October 10, 2007 at 5:36pm

Julio
Some pretty good points and I think more than a few people would benefit from that distinction but I have to say balance is still the word for me. It speaks to a broader continuum between work and play, right-brained activity and left-brained, between comfort and challenge.In my mind it speaks more to a healthy point between seemingly conflicting pieces that don't appear to fit yet truly exist on the same plane. Some of us work harder when we are at play that when we are at work. Also, balance is very much a verb. I balance my checkbook and all accounts in my life to rectify the pieces that give and take so that in the end I can be where I have set my goal of being. I suppose in the end we need to find the point where these myriad paradigms coexist -- kind of like the two sides of a scale.

October 10, 2007 at 9:02pm

Trip
Agreed. Great points. No disagreements. Rather, want to call out two observations. First, we always say Work+Life. As the balances or fit begin to change in the cultural work force i think the perception of the term "life" needs to be examined. Our "work" (24/7 or not) is part of our "life". It may not be that the two need to learn to co-exist but instead the two either need to become one, or be two seperate spaces. Naturally, if we let our life+work become one the discussion seems easy. Happy-go-lucky-white-picket-fence type stuff. However if we keep them seperate then we need to address the balance/fit discussion. Second, balance = noun? Well, not really. It, like fit, is a noun and a verb based on usage. It's contextual, so it leads down a larger path of discussion. That aside, it might be better to look at the terms both from a verb usage standpoint: balance and fit. Balancing is about keeping something the same when presented with changing situations. Fitting is about adjusting to changing situations to keep something in balance. So maybe it is "fit" becuase we can no longer hold our briefcase in one hand and golf clubs in the other and aimlessly balance the two. Instead we need to consciously align both pieces to co-exist and "fit".

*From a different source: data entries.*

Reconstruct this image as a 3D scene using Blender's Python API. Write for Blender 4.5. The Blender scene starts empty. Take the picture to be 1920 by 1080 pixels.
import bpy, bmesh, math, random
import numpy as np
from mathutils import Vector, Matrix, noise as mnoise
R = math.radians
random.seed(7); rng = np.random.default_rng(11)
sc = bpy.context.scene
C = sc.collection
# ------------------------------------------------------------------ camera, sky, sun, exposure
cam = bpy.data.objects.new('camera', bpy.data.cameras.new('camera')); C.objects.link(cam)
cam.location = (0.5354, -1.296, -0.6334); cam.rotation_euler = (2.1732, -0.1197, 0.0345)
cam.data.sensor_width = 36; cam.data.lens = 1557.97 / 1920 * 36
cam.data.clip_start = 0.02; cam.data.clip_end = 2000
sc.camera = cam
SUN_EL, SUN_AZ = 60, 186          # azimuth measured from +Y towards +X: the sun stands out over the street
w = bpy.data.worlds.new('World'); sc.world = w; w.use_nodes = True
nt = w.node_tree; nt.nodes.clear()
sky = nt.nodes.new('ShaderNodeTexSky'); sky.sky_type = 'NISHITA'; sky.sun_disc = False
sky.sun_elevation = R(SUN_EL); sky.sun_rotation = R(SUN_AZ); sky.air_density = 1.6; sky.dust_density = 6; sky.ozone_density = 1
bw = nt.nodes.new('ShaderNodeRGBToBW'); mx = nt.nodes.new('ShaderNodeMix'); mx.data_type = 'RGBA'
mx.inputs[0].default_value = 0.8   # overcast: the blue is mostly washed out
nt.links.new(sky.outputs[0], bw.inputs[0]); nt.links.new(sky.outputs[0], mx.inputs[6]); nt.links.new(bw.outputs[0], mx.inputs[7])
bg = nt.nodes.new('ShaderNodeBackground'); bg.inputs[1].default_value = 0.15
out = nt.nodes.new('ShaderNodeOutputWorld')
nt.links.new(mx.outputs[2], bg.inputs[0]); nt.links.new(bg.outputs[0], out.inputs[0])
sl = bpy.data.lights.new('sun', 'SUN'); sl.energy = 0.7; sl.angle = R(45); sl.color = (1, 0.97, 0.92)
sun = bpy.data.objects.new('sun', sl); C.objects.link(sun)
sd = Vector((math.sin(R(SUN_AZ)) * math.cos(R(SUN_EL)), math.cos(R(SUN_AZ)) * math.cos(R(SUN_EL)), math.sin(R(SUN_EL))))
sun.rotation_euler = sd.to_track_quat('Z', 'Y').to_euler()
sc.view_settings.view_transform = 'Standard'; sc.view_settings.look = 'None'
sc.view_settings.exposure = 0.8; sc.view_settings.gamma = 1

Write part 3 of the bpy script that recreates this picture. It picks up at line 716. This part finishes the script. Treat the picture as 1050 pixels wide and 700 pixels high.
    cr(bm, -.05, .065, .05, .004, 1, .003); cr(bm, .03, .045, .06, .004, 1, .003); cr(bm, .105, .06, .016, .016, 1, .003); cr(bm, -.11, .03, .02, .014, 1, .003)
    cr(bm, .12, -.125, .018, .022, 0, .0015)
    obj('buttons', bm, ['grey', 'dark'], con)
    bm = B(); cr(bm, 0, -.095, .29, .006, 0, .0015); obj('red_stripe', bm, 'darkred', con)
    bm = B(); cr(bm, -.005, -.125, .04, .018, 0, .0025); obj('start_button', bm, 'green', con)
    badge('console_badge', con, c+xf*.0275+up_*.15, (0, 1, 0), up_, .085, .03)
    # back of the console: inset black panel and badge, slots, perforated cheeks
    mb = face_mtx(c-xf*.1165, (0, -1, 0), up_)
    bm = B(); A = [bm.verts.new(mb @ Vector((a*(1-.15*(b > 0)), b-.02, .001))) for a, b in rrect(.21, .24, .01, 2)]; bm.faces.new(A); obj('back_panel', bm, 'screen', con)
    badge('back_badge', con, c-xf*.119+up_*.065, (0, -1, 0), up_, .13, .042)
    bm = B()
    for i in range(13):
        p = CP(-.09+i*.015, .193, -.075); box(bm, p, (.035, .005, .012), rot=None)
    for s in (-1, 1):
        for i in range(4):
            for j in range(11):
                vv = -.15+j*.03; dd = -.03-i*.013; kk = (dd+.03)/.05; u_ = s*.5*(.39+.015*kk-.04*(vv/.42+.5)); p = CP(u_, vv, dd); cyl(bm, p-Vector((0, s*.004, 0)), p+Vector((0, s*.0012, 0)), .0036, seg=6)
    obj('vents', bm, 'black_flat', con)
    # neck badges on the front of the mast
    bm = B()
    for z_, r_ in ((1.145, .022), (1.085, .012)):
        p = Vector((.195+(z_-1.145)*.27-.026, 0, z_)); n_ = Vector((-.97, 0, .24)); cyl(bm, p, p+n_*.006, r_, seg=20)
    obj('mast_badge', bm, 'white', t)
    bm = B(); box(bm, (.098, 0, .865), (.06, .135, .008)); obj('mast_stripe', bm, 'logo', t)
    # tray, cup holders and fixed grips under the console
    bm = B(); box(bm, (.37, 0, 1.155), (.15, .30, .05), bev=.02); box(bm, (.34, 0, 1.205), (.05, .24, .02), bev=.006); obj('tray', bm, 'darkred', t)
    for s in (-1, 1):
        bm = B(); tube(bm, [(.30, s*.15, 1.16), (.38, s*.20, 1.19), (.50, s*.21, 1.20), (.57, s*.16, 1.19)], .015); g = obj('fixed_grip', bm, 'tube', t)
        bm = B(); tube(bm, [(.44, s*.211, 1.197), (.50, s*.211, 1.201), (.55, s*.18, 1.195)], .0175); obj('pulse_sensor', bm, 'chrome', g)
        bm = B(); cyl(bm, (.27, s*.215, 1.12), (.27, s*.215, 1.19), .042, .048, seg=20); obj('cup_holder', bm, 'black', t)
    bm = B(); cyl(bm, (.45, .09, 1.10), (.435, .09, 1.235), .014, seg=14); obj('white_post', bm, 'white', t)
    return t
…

October 10, 2007 at 11:09pm

bob
Was something said here? I should say, was something useful said here? Not likely, rather I read some platitudes about how high-tech life requires some high-tech strategies ... for being high-tech, I guess. It sounds an awful lot like another dose of 'who moved my cheese,' that awesome best-seller that told us not to think, but to be an entrepreneur, to go out and find some work!